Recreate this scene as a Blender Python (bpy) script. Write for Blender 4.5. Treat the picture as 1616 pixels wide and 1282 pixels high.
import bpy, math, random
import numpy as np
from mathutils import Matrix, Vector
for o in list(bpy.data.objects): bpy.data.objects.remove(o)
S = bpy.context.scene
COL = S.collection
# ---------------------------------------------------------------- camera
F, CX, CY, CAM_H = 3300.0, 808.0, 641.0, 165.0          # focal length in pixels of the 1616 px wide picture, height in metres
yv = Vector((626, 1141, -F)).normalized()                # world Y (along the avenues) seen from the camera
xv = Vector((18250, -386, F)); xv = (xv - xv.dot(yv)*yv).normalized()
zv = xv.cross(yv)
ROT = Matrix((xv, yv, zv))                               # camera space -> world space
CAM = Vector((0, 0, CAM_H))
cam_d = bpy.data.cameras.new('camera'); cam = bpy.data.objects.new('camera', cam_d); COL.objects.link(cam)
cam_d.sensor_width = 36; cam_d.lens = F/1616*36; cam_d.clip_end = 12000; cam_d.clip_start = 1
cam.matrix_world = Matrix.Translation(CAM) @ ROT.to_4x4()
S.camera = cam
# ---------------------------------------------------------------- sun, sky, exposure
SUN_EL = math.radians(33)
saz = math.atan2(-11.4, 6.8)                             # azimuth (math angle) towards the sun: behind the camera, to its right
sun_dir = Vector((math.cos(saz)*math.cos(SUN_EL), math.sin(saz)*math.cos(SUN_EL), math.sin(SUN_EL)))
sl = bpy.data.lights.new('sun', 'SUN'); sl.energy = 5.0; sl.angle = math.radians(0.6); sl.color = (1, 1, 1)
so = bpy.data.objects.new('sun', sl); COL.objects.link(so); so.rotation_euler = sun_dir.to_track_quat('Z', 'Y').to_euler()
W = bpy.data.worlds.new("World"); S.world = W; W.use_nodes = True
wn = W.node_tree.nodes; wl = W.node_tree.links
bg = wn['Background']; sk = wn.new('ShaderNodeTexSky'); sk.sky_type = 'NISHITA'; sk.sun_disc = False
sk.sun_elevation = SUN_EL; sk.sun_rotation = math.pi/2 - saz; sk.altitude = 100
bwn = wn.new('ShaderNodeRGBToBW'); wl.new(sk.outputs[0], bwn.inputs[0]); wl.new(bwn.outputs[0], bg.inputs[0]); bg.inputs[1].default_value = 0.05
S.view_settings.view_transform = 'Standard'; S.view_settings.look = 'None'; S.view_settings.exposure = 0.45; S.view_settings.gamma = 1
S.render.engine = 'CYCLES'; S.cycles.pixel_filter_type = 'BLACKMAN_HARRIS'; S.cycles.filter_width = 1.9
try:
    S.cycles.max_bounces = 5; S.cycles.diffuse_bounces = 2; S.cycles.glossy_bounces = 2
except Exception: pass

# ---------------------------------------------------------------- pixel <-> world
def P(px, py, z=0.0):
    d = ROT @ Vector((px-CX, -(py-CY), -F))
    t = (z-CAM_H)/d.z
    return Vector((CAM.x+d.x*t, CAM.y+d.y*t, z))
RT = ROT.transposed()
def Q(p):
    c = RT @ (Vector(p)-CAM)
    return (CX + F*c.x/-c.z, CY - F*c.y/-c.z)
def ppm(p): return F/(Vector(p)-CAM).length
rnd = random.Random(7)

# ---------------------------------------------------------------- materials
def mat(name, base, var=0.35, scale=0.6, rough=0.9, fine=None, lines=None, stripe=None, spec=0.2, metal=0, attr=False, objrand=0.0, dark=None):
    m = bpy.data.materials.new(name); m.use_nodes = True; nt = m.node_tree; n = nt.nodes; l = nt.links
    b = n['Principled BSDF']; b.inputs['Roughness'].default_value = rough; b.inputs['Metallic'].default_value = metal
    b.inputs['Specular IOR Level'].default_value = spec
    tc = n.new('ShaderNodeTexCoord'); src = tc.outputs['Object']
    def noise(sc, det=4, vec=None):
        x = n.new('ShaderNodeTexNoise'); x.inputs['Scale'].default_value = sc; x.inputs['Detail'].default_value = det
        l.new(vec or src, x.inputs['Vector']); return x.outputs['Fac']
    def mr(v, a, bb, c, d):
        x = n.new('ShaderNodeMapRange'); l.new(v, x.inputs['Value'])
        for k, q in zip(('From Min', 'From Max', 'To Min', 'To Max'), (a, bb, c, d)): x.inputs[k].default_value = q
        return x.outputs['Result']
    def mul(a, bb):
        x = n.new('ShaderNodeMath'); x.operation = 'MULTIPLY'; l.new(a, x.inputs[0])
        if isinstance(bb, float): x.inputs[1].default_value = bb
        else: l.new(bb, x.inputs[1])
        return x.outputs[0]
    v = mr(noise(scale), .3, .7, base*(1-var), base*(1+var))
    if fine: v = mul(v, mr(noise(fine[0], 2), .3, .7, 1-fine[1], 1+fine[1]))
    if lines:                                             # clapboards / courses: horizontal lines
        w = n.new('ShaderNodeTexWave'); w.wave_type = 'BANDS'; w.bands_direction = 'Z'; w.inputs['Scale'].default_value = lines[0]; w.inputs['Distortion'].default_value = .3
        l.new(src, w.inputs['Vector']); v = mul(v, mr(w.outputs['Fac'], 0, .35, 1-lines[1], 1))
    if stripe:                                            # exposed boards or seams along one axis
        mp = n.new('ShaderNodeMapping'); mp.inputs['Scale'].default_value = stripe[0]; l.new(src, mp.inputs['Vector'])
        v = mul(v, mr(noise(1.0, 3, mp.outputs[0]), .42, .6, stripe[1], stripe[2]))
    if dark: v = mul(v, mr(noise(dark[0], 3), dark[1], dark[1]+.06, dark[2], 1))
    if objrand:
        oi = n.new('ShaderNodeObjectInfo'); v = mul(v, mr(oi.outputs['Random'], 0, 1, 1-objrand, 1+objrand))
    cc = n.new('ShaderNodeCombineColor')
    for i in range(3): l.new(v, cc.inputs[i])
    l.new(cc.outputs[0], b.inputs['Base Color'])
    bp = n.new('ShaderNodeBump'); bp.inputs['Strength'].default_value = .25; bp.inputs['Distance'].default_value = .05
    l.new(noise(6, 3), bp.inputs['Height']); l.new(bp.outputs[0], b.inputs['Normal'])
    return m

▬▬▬

Write the listing out again, exactly as shown above.

Recreate this scene as a Blender Python (bpy) script. Write for Blender 4.5. Treat the picture as 1616 pixels wide and 1282 pixels high.
import bpy, math, random
import numpy as np
from mathutils import Matrix, Vector
for o in list(bpy.data.objects): bpy.data.objects.remove(o)
S = bpy.context.scene
COL = S.collection
# ---------------------------------------------------------------- camera
F, CX, CY, CAM_H = 3300.0, 808.0, 641.0, 165.0          # focal length in pixels of the 1616 px wide picture, height in metres
yv = Vector((626, 1141, -F)).normalized()                # world Y (along the avenues) seen from the camera
xv = Vector((18250, -386, F)); xv = (xv - xv.dot(yv)*yv).normalized()
zv = xv.cross(yv)
ROT = Matrix((xv, yv, zv))                               # camera space -> world space
CAM = Vector((0, 0, CAM_H))
cam_d = bpy.data.cameras.new('camera'); cam = bpy.data.objects.new('camera', cam_d); COL.objects.link(cam)
cam_d.sensor_width = 36; cam_d.lens = F/1616*36; cam_d.clip_end = 12000; cam_d.clip_start = 1
cam.matrix_world = Matrix.Translation(CAM) @ ROT.to_4x4()
S.camera = cam
# ---------------------------------------------------------------- sun, sky, exposure
SUN_EL = math.radians(33)
saz = math.atan2(-11.4, 6.8)                             # azimuth (math angle) towards the sun: behind the camera, to its right
sun_dir = Vector((math.cos(saz)*math.cos(SUN_EL), math.sin(saz)*math.cos(SUN_EL), math.sin(SUN_EL)))
sl = bpy.data.lights.new('sun', 'SUN'); sl.energy = 5.0; sl.angle = math.radians(0.6); sl.color = (1, 1, 1)
so = bpy.data.objects.new('sun', sl); COL.objects.link(so); so.rotation_euler = sun_dir.to_track_quat('Z', 'Y').to_euler()
W = bpy.data.worlds.new("World"); S.world = W; W.use_nodes = True
wn = W.node_tree.nodes; wl = W.node_tree.links
bg = wn['Background']; sk = wn.new('ShaderNodeTexSky'); sk.sky_type = 'NISHITA'; sk.sun_disc = False
sk.sun_elevation = SUN_EL; sk.sun_rotation = math.pi/2 - saz; sk.altitude = 100
bwn = wn.new('ShaderNodeRGBToBW'); wl.new(sk.outputs[0], bwn.inputs[0]); wl.new(bwn.outputs[0], bg.inputs[0]); bg.inputs[1].default_value = 0.05
S.view_settings.view_transform = 'Standard'; S.view_settings.look = 'None'; S.view_settings.exposure = 0.45; S.view_settings.gamma = 1
S.render.engine = 'CYCLES'; S.cycles.pixel_filter_type = 'BLACKMAN_HARRIS'; S.cycles.filter_width = 1.9
try:
    S.cycles.max_bounces = 5; S.cycles.diffuse_bounces = 2; S.cycles.glossy_bounces = 2
except Exception: pass

# ---------------------------------------------------------------- pixel <-> world
def P(px, py, z=0.0):
    d = ROT @ Vector((px-CX, -(py-CY), -F))
    t = (z-CAM_H)/d.z
    return Vector((CAM.x+d.x*t, CAM.y+d.y*t, z))
RT = ROT.transposed()
def Q(p):
    c = RT @ (Vector(p)-CAM)
    return (CX + F*c.x/-c.z, CY - F*c.y/-c.z)
def ppm(p): return F/(Vector(p)-CAM).length
rnd = random.Random(7)

# ---------------------------------------------------------------- materials
def mat(name, base, var=0.35, scale=0.6, rough=0.9, fine=None, lines=None, stripe=None, spec=0.2, metal=0, attr=False, objrand=0.0, dark=None):
    m = bpy.data.materials.new(name); m.use_nodes = True; nt = m.node_tree; n = nt.nodes; l = nt.links
    b = n['Principled BSDF']; b.inputs['Roughness'].default_value = rough; b.inputs['Metallic'].default_value = metal
    b.inputs['Specular IOR Level'].default_value = spec
    tc = n.new('ShaderNodeTexCoord'); src = tc.outputs['Object']
    def noise(sc, det=4, vec=None):
        x = n.new('ShaderNodeTexNoise'); x.inputs['Scale'].default_value = sc; x.inputs['Detail'].default_value = det
        l.new(vec or src, x.inputs['Vector']); return x.outputs['Fac']
    def mr(v, a, bb, c, d):
        x = n.new('ShaderNodeMapRange'); l.new(v, x.inputs['Value'])
        for k, q in zip(('From Min', 'From Max', 'To Min', 'To Max'), (a, bb, c, d)): x.inputs[k].default_value = q
        return x.outputs['Result']
    def mul(a, bb):
        x = n.new('ShaderNodeMath'); x.operation = 'MULTIPLY'; l.new(a, x.inputs[0])
        if isinstance(bb, float): x.inputs[1].default_value = bb
        else: l.new(bb, x.inputs[1])
        return x.outputs[0]
    v = mr(noise(scale), .3, .7, base*(1-var), base*(1+var))
    if fine: v = mul(v, mr(noise(fine[0], 2), .3, .7, 1-fine[1], 1+fine[1]))
    if lines:                                             # clapboards / courses: horizontal lines
        w = n.new('ShaderNodeTexWave'); w.wave_type = 'BANDS'; w.bands_direction = 'Z'; w.inputs['Scale'].default_value = lines[0]; w.inputs['Distortion'].default_value = .3
        l.new(src, w.inputs['Vector']); v = mul(v, mr(w.outputs['Fac'], 0, .35, 1-lines[1], 1))
    if stripe:                                            # exposed boards or seams along one axis
        mp = n.new('ShaderNodeMapping'); mp.inputs['Scale'].default_value = stripe[0]; l.new(src, mp.inputs['Vector'])
        v = mul(v, mr(noise(1.0, 3, mp.outputs[0]), .42, .6, stripe[1], stripe[2]))
    if dark: v = mul(v, mr(noise(dark[0], 3), dark[1], dark[1]+.06, dark[2], 1))
    if objrand:
        oi = n.new('ShaderNodeObjectInfo'); v = mul(v, mr(oi.outputs['Random'], 0, 1, 1-objrand, 1+objrand))
    cc = n.new('ShaderNodeCombineColor')
    for i in range(3): l.new(v, cc.inputs[i])
    l.new(cc.outputs[0], b.inputs['Base Color'])
    bp = n.new('ShaderNodeBump'); bp.inputs['Strength'].default_value = .25; bp.inputs['Distance'].default_value = .05
    l.new(noise(6, 3), bp.inputs['Height']); l.new(bp.outputs[0], b.inputs['Normal'])
    return m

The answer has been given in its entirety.